* BEGIN *

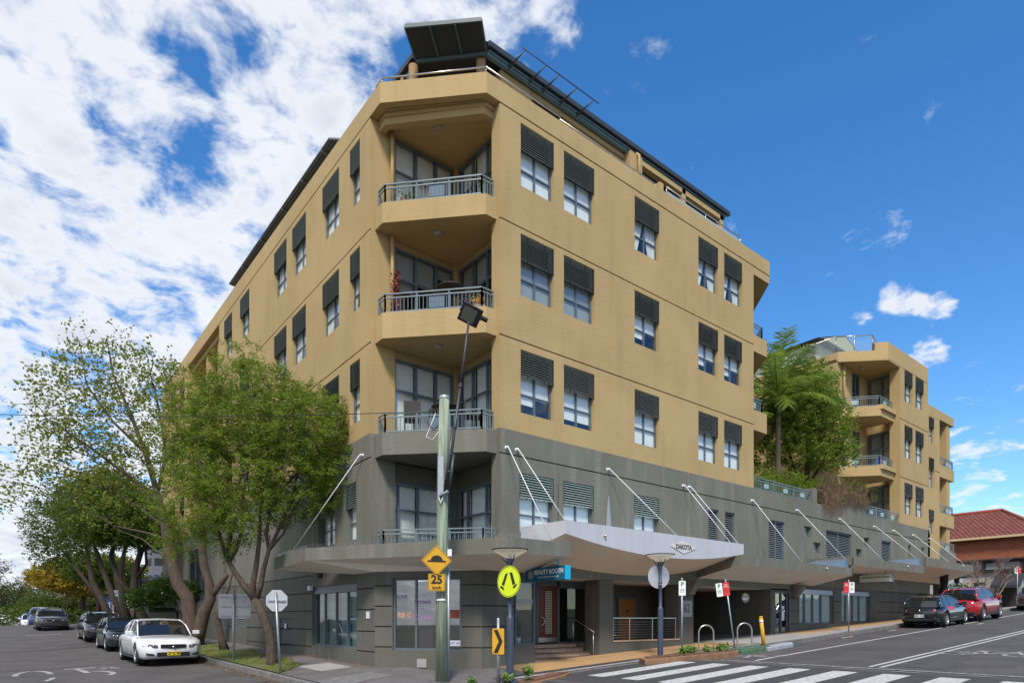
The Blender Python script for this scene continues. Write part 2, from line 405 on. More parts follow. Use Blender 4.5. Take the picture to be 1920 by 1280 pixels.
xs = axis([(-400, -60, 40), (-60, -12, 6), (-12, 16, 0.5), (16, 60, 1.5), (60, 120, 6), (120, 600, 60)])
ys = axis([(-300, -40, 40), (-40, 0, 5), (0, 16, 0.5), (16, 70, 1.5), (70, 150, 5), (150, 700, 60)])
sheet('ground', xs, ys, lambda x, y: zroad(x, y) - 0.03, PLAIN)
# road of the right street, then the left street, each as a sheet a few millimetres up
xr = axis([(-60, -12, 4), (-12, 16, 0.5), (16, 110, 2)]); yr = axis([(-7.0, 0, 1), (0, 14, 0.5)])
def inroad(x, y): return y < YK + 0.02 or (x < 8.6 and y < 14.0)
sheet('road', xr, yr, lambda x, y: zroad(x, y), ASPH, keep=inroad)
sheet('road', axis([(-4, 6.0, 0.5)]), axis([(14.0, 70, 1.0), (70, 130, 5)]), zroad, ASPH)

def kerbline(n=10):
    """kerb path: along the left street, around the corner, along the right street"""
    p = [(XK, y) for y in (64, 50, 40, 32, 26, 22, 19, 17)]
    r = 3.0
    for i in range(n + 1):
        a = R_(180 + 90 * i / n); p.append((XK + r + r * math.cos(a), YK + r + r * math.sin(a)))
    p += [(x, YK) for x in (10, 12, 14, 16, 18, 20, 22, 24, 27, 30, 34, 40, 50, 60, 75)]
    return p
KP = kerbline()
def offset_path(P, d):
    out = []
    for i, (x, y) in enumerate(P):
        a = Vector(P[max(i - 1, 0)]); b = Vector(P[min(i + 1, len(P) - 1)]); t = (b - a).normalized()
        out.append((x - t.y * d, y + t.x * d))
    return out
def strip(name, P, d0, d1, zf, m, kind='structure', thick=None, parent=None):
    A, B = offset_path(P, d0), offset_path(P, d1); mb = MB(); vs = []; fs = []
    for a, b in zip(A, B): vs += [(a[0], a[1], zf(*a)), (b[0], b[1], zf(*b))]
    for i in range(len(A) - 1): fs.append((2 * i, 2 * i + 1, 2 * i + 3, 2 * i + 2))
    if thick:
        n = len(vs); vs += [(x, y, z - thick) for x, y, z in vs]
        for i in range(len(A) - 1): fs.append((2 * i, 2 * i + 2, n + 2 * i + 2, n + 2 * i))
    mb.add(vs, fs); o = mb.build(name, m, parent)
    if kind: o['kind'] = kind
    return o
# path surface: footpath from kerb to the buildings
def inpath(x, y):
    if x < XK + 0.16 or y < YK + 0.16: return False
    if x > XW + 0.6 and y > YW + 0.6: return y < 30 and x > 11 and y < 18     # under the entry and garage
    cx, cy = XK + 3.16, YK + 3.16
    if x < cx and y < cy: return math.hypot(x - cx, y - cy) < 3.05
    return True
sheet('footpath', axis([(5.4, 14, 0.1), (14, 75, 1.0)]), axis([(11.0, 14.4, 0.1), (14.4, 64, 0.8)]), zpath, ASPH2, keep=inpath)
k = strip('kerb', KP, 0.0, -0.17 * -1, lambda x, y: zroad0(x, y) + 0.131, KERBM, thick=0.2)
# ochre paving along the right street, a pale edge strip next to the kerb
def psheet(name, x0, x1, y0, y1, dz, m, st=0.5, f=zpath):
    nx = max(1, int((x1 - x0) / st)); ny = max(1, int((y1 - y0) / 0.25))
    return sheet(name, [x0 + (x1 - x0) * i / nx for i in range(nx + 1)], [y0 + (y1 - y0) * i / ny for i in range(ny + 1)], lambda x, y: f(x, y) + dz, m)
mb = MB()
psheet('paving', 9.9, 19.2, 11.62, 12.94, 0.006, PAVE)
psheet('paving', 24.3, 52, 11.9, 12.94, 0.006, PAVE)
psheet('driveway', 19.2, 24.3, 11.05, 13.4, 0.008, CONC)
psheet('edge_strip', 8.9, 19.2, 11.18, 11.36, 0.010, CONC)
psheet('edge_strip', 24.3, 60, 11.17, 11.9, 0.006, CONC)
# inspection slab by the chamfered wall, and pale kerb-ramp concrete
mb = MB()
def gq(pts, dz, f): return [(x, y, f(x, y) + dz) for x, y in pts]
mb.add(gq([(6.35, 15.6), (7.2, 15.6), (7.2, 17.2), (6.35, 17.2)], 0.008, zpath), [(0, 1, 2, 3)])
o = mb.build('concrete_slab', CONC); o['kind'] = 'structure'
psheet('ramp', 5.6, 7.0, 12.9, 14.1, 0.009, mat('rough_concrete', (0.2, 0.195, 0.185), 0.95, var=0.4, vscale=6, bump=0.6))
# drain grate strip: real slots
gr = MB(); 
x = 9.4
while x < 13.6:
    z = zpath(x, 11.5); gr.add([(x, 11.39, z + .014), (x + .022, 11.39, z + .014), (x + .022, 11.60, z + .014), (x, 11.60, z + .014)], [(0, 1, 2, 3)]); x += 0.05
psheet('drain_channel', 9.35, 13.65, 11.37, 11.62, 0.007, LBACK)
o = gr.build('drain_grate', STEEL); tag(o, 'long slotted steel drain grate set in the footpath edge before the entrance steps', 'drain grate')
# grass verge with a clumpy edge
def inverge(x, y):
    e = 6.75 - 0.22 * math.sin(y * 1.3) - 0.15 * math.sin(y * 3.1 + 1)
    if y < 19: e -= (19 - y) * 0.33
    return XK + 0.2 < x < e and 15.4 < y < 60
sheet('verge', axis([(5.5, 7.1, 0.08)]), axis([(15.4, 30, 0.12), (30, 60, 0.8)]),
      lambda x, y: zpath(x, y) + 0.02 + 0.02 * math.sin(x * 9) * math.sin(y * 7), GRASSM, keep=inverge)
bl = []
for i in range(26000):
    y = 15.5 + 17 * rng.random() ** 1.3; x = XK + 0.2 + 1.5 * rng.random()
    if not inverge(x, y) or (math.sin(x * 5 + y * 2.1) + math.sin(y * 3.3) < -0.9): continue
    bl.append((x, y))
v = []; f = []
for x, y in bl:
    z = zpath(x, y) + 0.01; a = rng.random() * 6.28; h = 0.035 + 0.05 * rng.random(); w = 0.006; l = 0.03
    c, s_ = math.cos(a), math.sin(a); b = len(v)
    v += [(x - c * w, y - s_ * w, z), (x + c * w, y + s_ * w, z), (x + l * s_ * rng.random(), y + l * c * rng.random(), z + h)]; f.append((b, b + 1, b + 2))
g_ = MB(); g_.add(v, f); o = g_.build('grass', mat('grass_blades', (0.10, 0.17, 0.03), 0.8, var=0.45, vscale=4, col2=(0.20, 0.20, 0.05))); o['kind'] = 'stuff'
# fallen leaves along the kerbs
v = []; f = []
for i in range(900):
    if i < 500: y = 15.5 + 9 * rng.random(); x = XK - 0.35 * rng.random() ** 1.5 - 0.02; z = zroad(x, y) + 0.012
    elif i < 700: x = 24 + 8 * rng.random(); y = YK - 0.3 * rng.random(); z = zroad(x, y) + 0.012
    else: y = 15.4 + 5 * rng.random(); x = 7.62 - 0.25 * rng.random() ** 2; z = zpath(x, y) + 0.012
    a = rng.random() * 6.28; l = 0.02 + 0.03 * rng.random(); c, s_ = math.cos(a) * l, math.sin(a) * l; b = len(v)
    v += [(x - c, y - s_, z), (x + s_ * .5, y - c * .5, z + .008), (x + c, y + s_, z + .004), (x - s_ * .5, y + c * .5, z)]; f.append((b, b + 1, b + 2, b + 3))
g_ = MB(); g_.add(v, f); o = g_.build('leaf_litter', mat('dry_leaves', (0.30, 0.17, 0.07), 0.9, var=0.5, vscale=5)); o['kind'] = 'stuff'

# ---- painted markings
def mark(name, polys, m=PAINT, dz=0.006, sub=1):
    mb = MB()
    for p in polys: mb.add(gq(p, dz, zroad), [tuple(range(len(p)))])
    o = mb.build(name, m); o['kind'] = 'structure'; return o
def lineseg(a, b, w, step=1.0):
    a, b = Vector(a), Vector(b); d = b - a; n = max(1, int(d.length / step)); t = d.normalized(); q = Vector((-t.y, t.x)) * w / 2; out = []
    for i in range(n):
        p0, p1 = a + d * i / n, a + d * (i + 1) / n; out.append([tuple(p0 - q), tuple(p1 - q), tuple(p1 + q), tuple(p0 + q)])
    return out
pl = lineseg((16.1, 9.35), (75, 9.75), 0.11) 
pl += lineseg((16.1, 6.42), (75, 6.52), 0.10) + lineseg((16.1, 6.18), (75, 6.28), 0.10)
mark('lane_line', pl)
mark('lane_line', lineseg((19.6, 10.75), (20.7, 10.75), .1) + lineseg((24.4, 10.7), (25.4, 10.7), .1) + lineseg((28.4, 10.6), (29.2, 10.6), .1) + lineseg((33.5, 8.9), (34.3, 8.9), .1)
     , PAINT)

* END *

- To be done -
Reproduce the material above exactly, first line through the line that contains "5)]), zroad, ASPH)", minus the pictures.

- Answer to this task -
The Blender Python script for this scene continues. Write part 2, from line 405 on. More parts follow. Use Blender 4.5. Take the picture to be 1920 by 1280 pixels.
xs = axis([(-400, -60, 40), (-60, -12, 6), (-12, 16, 0.5), (16, 60, 1.5), (60, 120, 6), (120, 600, 60)])
ys = axis([(-300, -40, 40), (-40, 0, 5), (0, 16, 0.5), (16, 70, 1.5), (70, 150, 5), (150, 700, 60)])
sheet('ground', xs, ys, lambda x, y: zroad(x, y) - 0.03, PLAIN)
# road of the right street, then the left street, each as a sheet a few millimetres up
xr = axis([(-60, -12, 4), (-12, 16, 0.5), (16, 110, 2)]); yr = axis([(-7.0, 0, 1), (0, 14, 0.5)])
def inroad(x, y): return y < YK + 0.02 or (x < 8.6 and y < 14.0)
sheet('road', xr, yr, lambda x, y: zroad(x, y), ASPH, keep=inroad)
sheet('road', axis([(-4, 6.0, 0.5)]), axis([(14.0, 70, 1.0), (70, 130, 5)]), zroad, ASPH)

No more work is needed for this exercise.